The tower falls in the middle of the store, and somehow you come out the other side more humble and less rattled.
It happens in full public view, the way these things always do — a sound, a smell, a look on your kid's face that tells you everything before you've even checked. There is no dignified way through a diaper blowout in the middle of a store, and you stop trying to find one. You just handle it, calmly, competently, in front of God and the entire produce section, and emerge on the other side unbothered in a way past-you would never have believed possible.
This is the Tower's real gift, dressed in a much less dramatic outfit: the collapse of your dignity turns out to be survivable, even freeing. You can't be embarrassed by parenthood forever — eventually you run out of shame to spend, and what's left is just competence. Today, let the tower fall. You'll be standing on the other side of it faster than you think.
what may cross your path
My dignity can survive this. It already has, before.

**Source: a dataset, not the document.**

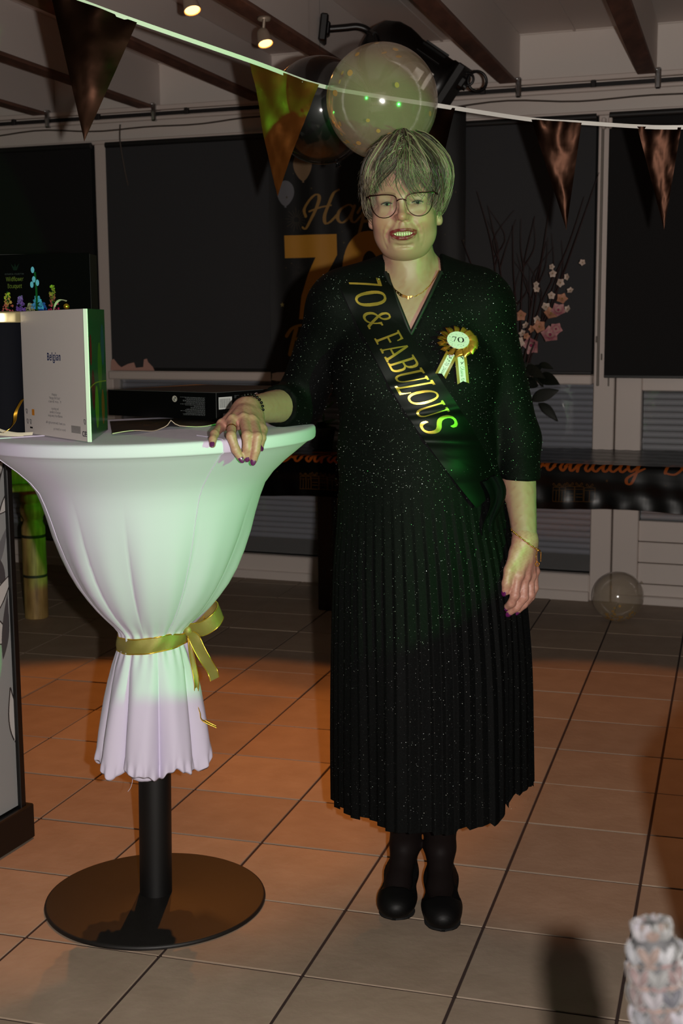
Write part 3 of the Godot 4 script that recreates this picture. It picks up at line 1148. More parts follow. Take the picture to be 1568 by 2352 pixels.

This is the version where the tower falls and the emergency kit has already been spent. One wipe. No spare outfit. A growing audience in aisle seven that you can feel without looking. The calm competence you usually bring to this exact disaster is nowhere in reach, because for once, the supplies genuinely aren't either.
The Tower reversed isn't a bigger disaster than usual — it's the same disaster, minus your usual safety net, and the panic that creeps in when you realize you're improvising in real time with an audience. Ask for help. A stranger with a spare onesie, a store employee, anyone. This is exactly the moment humility was built for.
what may cross your path
Running out of supplies doesn't mean I'm out of options.